Leo en USA Today una interesante entrevista a CEO Rich Templeton de Texas Instruments sobre la tranferencia de tecnología y cómo esta empresa colabora con la universidad, así como algunas opiniones sobre China, India, etc… Destaco este párrafo:
Q: When universities make a lot of money licensing patents, isn’t there a danger that they will focus only on blockbuster ideas with commercial applications at the expense of fundamental research that produces no revenue?
A: A greater loss would be the competitive advantage we have in this country, great research universities. I really don’t think this is an issue. Universities tend to be pretty independent. Go spend time at a roundtable with researchers, Ph.D.s and Ph.D. students. These are pretty independent-minded people, to say the least. It’s not commercially driven, at least not what I’ve seen. That creativity and independence is strong and healthy.
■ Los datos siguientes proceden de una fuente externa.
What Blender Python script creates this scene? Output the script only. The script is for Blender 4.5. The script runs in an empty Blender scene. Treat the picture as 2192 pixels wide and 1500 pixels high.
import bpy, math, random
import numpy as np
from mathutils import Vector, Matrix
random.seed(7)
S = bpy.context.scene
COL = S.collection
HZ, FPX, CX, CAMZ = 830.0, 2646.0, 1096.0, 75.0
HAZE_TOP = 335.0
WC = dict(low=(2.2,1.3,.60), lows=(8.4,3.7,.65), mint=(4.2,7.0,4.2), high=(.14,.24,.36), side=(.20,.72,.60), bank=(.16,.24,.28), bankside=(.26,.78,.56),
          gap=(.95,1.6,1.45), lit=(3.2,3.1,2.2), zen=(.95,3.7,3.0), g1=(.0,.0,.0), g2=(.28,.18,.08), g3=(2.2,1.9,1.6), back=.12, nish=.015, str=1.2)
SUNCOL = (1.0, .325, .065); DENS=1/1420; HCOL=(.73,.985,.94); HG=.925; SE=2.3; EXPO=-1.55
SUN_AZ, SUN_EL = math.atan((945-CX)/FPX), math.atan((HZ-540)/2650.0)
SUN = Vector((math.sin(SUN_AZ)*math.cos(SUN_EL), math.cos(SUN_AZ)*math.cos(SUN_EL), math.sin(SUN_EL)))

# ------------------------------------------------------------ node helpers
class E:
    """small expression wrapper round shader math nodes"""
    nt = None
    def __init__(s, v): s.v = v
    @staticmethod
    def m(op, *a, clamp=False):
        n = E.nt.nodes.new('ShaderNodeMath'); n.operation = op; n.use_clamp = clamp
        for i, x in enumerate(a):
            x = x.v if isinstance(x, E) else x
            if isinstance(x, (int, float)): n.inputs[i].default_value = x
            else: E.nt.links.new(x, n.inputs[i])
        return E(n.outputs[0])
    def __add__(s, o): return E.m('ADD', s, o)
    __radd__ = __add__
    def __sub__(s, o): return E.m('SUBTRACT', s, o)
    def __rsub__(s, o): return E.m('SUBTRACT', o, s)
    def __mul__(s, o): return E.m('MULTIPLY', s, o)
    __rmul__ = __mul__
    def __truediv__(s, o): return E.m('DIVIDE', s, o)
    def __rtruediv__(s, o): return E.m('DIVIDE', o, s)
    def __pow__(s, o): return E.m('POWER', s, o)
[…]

aunque no estoy muy convencido de que esta evolución sea la que observo en España. De hecho, el motivo de este posts no es la entrevista en sí sino los comentarios a la misma. Me resulta interesante destacar el siguiente:
xcon wrote: 5/19/2008 3:56:37 PM
‘ This is just another way corporations, large foreigner owned or controlled businesses (which “american” companies are not these days) are simply funnelling tax payer dollars into their individual wallets. They pitch this propaganda to the American public and give some stipend snifle back to appease us, while they walk away with the huge majority of wealth… the public should benefit from innovation that they largely fund. Patents owned by universities that receieve tax dollars should be patents owned by the people that truly paid for them. “Commercializing” so that only these big corporations benefit is just theft in so many degrees.” yup, ANYTHING developed from these ‘relationships’ should be available as public knowledge for ALL to use. no patent rights in any form.
En todo caso no dudo que la tendencia marcada por esta respuesta al artículo llegará más pronto que tarde a nuestros países donde la TT está en desarrollo todavía.
Y hablando de ‘abrir’ patentes, si bien las universidades podrían hacer algo al respecto, son las empresas las que han decidido impulsar iniciativas de abrir las patentes como esta de Intel y otros para favorecer el desarrollo de WIMAX, o esta de openinventionnetwork para el software libre en la que participan la mayor parte de grandes empresas de IT.